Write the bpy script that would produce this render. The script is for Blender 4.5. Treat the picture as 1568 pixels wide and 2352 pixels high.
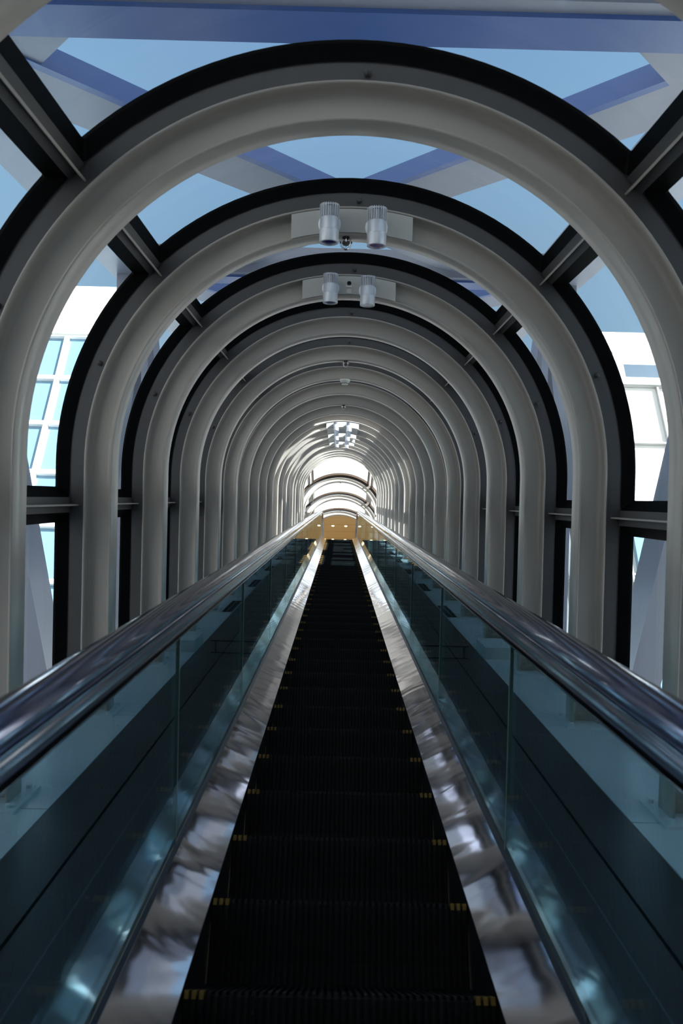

---

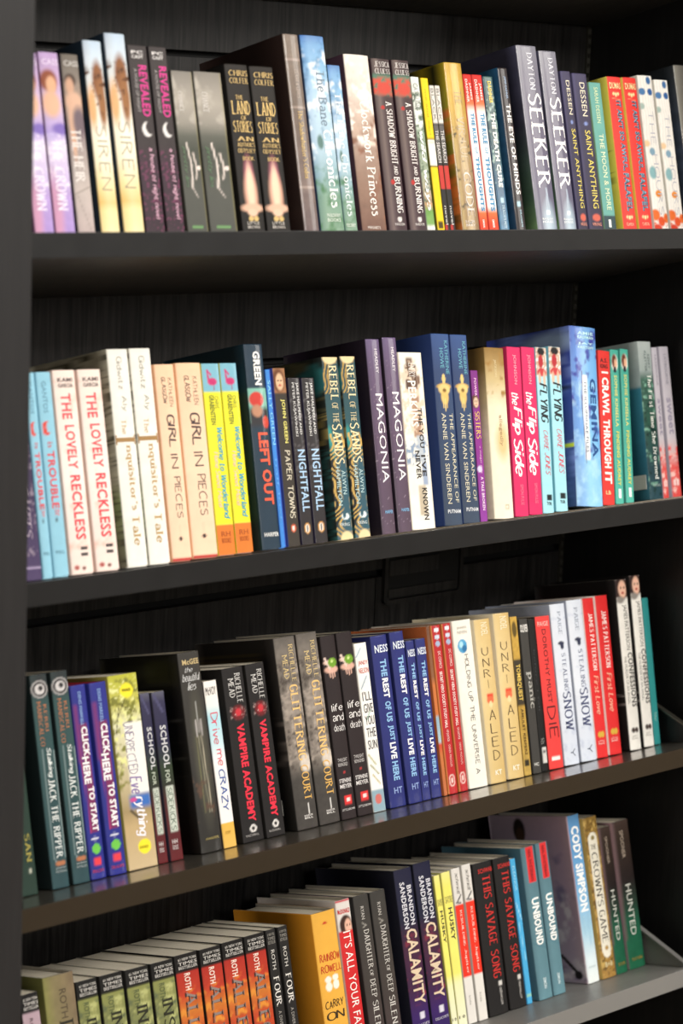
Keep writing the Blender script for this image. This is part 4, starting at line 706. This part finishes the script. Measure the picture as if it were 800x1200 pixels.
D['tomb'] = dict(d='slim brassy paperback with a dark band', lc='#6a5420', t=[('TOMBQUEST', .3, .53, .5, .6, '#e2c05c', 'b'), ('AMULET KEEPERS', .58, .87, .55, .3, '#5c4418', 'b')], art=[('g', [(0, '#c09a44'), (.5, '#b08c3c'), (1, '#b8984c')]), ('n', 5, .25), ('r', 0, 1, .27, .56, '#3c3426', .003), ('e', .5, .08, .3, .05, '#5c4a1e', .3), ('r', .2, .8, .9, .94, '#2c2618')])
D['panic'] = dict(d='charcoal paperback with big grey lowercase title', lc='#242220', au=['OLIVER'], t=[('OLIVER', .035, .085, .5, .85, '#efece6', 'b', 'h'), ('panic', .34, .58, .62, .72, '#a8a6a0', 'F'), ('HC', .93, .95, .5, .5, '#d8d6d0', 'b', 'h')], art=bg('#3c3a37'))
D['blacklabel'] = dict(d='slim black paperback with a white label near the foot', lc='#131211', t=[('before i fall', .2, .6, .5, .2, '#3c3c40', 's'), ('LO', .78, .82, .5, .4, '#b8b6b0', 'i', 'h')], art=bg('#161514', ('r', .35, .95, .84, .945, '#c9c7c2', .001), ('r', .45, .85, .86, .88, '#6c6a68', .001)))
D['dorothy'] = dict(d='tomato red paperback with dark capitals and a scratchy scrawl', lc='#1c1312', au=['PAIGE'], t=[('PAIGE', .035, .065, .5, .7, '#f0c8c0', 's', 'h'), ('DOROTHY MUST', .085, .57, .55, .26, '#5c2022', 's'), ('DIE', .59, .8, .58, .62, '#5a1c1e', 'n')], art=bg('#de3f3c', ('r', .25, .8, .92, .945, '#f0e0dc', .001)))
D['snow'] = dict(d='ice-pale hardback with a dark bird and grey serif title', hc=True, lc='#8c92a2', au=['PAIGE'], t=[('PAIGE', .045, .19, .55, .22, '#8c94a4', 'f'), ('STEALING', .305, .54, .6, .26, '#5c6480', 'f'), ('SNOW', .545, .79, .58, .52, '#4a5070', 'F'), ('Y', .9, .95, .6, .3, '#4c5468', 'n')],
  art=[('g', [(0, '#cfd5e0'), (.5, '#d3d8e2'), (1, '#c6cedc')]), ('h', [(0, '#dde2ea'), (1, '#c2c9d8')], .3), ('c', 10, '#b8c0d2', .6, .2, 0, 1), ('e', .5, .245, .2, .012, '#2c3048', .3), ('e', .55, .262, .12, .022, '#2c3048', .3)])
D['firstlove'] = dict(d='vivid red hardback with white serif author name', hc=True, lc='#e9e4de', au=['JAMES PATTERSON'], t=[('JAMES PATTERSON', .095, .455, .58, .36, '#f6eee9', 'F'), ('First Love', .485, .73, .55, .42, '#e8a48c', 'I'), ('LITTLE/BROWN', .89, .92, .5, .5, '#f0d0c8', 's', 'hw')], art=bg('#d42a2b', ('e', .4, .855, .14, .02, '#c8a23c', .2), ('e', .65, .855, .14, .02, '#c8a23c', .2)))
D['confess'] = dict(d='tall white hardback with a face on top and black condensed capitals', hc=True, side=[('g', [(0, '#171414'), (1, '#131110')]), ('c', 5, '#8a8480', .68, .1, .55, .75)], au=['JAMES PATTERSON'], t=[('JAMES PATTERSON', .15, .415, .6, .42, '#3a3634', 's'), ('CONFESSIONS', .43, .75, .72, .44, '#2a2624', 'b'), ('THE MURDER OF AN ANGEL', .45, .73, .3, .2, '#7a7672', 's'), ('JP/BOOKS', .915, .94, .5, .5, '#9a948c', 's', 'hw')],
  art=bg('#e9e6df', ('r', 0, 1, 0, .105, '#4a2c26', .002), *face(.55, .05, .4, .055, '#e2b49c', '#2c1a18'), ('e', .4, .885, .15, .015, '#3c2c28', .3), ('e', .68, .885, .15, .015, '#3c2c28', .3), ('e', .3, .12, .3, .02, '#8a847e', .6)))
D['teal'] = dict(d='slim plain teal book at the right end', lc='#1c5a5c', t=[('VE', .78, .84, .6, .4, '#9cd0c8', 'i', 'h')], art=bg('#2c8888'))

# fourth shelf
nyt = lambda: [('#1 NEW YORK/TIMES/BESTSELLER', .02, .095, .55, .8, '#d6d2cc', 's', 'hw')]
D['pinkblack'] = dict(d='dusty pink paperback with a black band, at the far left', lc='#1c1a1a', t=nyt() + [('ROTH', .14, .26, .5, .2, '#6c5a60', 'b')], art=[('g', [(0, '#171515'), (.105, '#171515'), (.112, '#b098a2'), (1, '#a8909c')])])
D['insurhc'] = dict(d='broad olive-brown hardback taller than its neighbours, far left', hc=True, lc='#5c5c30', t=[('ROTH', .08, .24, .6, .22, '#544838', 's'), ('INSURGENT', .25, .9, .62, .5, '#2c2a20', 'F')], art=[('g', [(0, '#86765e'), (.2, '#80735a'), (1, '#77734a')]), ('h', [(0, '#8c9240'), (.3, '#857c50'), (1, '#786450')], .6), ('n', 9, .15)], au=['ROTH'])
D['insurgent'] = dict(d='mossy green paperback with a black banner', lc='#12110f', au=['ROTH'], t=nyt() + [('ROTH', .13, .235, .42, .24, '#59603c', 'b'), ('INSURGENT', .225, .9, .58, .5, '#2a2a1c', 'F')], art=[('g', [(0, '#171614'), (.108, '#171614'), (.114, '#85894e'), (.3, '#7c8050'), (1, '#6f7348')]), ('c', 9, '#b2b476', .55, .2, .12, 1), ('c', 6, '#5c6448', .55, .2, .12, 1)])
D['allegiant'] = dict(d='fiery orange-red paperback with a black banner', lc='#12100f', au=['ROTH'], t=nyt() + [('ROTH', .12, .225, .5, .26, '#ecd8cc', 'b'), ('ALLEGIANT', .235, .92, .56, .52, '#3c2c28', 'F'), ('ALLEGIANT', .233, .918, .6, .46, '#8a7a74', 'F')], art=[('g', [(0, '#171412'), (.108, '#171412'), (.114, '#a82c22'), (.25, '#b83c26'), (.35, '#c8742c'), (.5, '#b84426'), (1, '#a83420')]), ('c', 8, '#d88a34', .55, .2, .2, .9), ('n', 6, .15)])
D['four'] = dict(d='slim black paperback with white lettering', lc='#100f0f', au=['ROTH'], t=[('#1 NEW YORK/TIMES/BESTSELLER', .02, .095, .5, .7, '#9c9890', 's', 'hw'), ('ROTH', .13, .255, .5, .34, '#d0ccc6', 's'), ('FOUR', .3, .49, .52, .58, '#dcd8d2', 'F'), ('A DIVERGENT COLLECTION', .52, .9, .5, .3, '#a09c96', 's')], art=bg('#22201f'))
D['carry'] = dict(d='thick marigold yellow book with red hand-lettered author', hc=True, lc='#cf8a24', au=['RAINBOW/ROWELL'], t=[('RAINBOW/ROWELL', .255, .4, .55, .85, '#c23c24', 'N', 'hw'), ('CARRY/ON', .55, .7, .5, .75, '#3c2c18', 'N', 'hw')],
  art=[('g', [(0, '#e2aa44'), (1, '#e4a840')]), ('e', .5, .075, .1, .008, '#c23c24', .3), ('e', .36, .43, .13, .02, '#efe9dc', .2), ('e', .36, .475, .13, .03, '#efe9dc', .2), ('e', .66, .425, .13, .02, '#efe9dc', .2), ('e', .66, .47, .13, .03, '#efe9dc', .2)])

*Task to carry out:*
Pick out lines containing the word "picture", each one as written.

*Output for this exercise:*
Write the bpy script that would produce this render. The script is for Blender 4.5. Treat the picture as 1568 pixels wide and 2352 pixels high.
Keep writing the Blender script for this image. This is part 4, starting at line 706. This part finishes the script. Measure the picture as if it were 800x1200 pixels.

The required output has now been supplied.